PROBLEM TO WORK ON. Give back an exact copy of the lines from the start of the material through the line bearing "sc.camera = cam". Include both ends and nothing else.

- - - - - - -

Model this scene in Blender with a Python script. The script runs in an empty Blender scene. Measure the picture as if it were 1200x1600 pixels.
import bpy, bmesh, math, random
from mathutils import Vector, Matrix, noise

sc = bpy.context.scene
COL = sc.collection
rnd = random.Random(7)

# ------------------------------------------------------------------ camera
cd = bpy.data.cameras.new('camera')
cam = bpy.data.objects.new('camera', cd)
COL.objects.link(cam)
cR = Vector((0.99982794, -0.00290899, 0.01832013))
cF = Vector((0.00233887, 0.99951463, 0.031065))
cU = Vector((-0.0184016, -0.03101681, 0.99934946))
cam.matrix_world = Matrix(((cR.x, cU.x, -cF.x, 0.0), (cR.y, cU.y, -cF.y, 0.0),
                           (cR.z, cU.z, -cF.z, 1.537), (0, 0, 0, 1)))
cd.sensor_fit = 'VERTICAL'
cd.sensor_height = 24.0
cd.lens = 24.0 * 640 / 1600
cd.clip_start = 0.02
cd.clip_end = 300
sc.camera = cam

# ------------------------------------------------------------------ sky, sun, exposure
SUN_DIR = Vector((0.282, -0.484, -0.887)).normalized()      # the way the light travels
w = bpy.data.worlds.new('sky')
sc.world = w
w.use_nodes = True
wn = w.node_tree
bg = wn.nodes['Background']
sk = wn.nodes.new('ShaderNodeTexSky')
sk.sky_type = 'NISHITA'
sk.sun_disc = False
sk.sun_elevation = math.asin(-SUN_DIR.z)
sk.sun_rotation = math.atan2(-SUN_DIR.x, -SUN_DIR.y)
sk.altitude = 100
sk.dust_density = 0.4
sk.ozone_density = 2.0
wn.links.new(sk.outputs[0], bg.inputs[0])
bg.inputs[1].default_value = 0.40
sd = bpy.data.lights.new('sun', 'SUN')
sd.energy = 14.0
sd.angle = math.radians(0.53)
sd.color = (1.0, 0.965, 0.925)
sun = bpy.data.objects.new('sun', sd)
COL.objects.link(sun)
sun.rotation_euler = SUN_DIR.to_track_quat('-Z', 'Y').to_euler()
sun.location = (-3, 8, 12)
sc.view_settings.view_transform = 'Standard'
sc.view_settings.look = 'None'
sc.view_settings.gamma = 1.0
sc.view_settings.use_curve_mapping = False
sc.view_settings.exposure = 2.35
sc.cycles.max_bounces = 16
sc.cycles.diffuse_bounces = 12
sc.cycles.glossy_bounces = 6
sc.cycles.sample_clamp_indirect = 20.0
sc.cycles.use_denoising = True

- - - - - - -

RESULT OF THE EXERCISE.
Model this scene in Blender with a Python script. The script runs in an empty Blender scene. Measure the picture as if it were 1200x1600 pixels.
import bpy, bmesh, math, random
from mathutils import Vector, Matrix, noise

sc = bpy.context.scene
COL = sc.collection
rnd = random.Random(7)

# ------------------------------------------------------------------ camera
cd = bpy.data.cameras.new('camera')
cam = bpy.data.objects.new('camera', cd)
COL.objects.link(cam)
cR = Vector((0.99982794, -0.00290899, 0.01832013))
cF = Vector((0.00233887, 0.99951463, 0.031065))
cU = Vector((-0.0184016, -0.03101681, 0.99934946))
cam.matrix_world = Matrix(((cR.x, cU.x, -cF.x, 0.0), (cR.y, cU.y, -cF.y, 0.0),
                           (cR.z, cU.z, -cF.z, 1.537), (0, 0, 0, 1)))
cd.sensor_fit = 'VERTICAL'
cd.sensor_height = 24.0
cd.lens = 24.0 * 640 / 1600
cd.clip_start = 0.02
cd.clip_end = 300
sc.camera = cam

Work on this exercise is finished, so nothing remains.